Mixologists make reputable versions in their cocktail bars around town, but the best places to drink Sazeracs are where they've always done well -- in historic hotel bars like the Carousel Bar in the Hotel Monteleone or the Sazerac Bar in The Roosevelt New Orleans; and in the city's oldest restaurants, like Tujague's and Galatoire's.

11. Go to Mardi Gras.

If you can't make it down for the actual holiday, you can still peek at the pageantry.
Tours at Mardi Gras World offer spectacular behind-the-scenes looks at float production and costumes, as well as off-season tastes of king cake.

12. Lunch on fried chicken in the Seventh Ward, twice.

Just two blocks apart, the kitchens at Willie Mae's Scotch House and Dooky Chase's Restaurant arguably put out the city's most consistently fine fried chicken, though only at lunch.
The restaurants and their 90-plus-year-old matriarchs are not at war, but instead coexist peacefully, with differences in ambiance and chicken-frying styles. Willie Mae's is a more casual restaurant with chicken cooked to order, while Dooky Chase is a white-tablecloth establishment with a lunch buffet.

13. Turn on the radio.

Wherever you listen to 90.7 WWOZ community-supported radio (you can stream online from anyplace), it sounds like Louisiana. Horns. Accordions. Carnival tunes. Listen long enough and you'll find your favorite DJs and shows -- for us, it's Bill DeTurk's New Orleans Music Show on Fridays and the back-to-back Gospel and bluegrass programs on Sunday mornings.
Local food media personality Tom Fitzmorris hosts a three-hour radio show about New Orleans food every weekday afternoon on 1350 AM. It also airs on 105.3 FM on Saturdays. And the local NPR station, WWNO 89.9 FM, is rife with local programming.

14. Find some brass.

Especially in the spring, around Mardi Gras and Jazz Fest, it's nearly impossible to walk down a New Orleans sidewalk without eavesdropping on some school kid practicing his trumpet or her trombone. Music begins in the schools and in the neighborhoods.
Second line parades, which include brass bands, roll every Sunday during the cooler months. And in-between the beads and masks in Carnival parades are junior high and high school marching bands high-stepping and getting the crowds moving.
For nighttime brass sounds year-round, you can count on clubs like Blue Nile, Hi Ho Lounge and Maple Leaf Bar, where the Rebirth Brass Band raises the roof every Tuesday night.

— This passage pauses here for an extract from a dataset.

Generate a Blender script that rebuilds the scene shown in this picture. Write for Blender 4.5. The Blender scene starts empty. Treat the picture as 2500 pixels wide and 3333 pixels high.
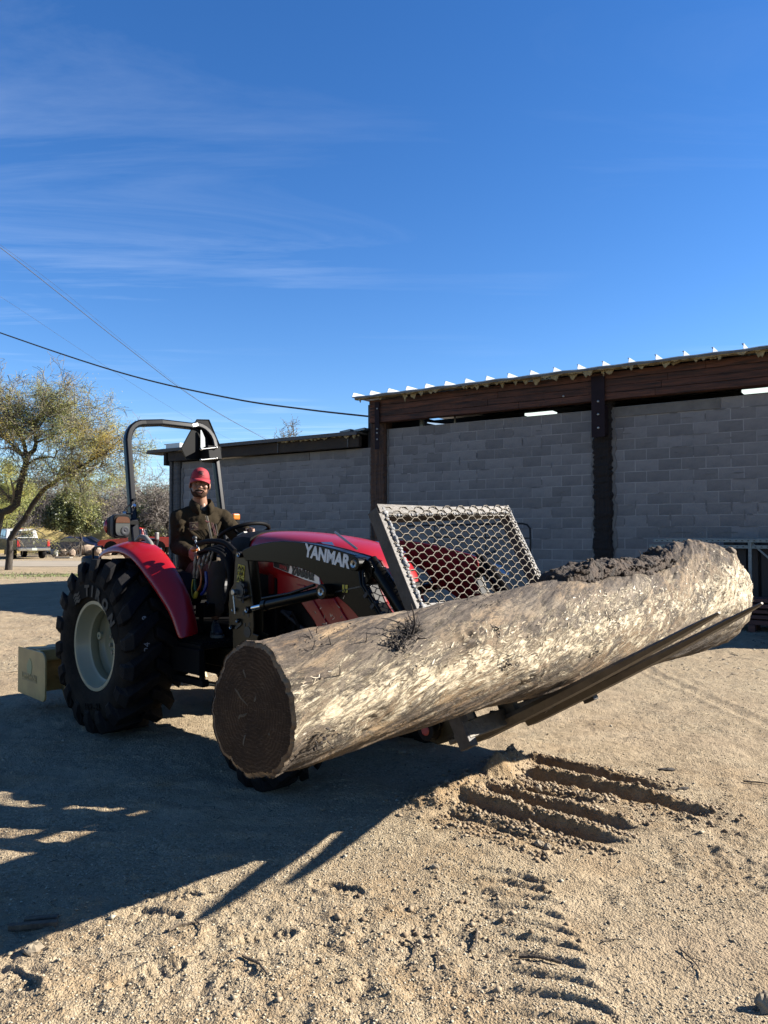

15. See some art, and eat some too.

New Orleans has a centrally located arts district, commonly called the Warehouse District, which is a little-known relative to the city's more historic and heavily toured neighborhoods. The Contemporary Arts Center (CAC) is the district's anchor, though it's no longer the only attraction.
Additionally, the Ogden Museum of Southern Art, the National World War II Museum, the Louisiana Children's Museum and numerous galleries and art spaces have built a neighborhood where you could easily spend a couple of days.
To sweeten the pot, the Warehouse District happens to be a culinary hotbed, with top-tier restaurants like the Link Restaurant Group's Cochon and Peche, Emeril Lagasse's flagship restaurant Emeril's New Orleans, Adolfo Garcia's steakhouse La Boca and American Sector at the World War II Museum.